Robert McChesney joins Schudson in reflecting upon the role of journalism in the public sphere. Considering the “crisis” of contemporary American

journalism, McChesney argues that despite the “low grade”8 earned by current news media – media which have unfortunately seen “the decline of investigative reporting, the degeneration of political reporting and international journalism, the absurd horserace coverage of campaigns, the collapse of local journalism, [and] the increased prevalence of celebrity and scandal”9 – American journalism now stands at a crossroads. Yet productively “going forward” in ways that concurrently revitalize journalism and democracy in the United states more broadly requires an historical/political economy perspective, according to McChesney. However, understanding the structures and policies underpinning the contemporary “crisis” of American journalism, as McChesney argues is not the only advantage a political economy approach offers. It provides an interpretative frame encouraging dialogue between political and social movements, individuals and institutions seeking reform. As McChesney writes, “[I]t is only in the context of people coming together to struggle for social change that depolicization is vanquished and victory becomes plausible, even inevitable.”10 Historical context, for McChesney, thus provides the requisite backdrop against which the contemporary movement for media reform is set.

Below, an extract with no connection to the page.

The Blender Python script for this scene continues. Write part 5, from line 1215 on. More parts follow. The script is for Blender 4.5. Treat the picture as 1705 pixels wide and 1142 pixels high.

Nord, Schudson and McChesney provide us with lenses through which to

read journalism histories past, reflect upon the current state of journalism research, and look toward a future of fresh research which would not only answer Carey’s 1974 call but pose a different, albeit equally valuable, set of questions regarding journalism and its place within history. While these essays draw our attention to the areas in need of research, they should also excite us to the possibilities that await.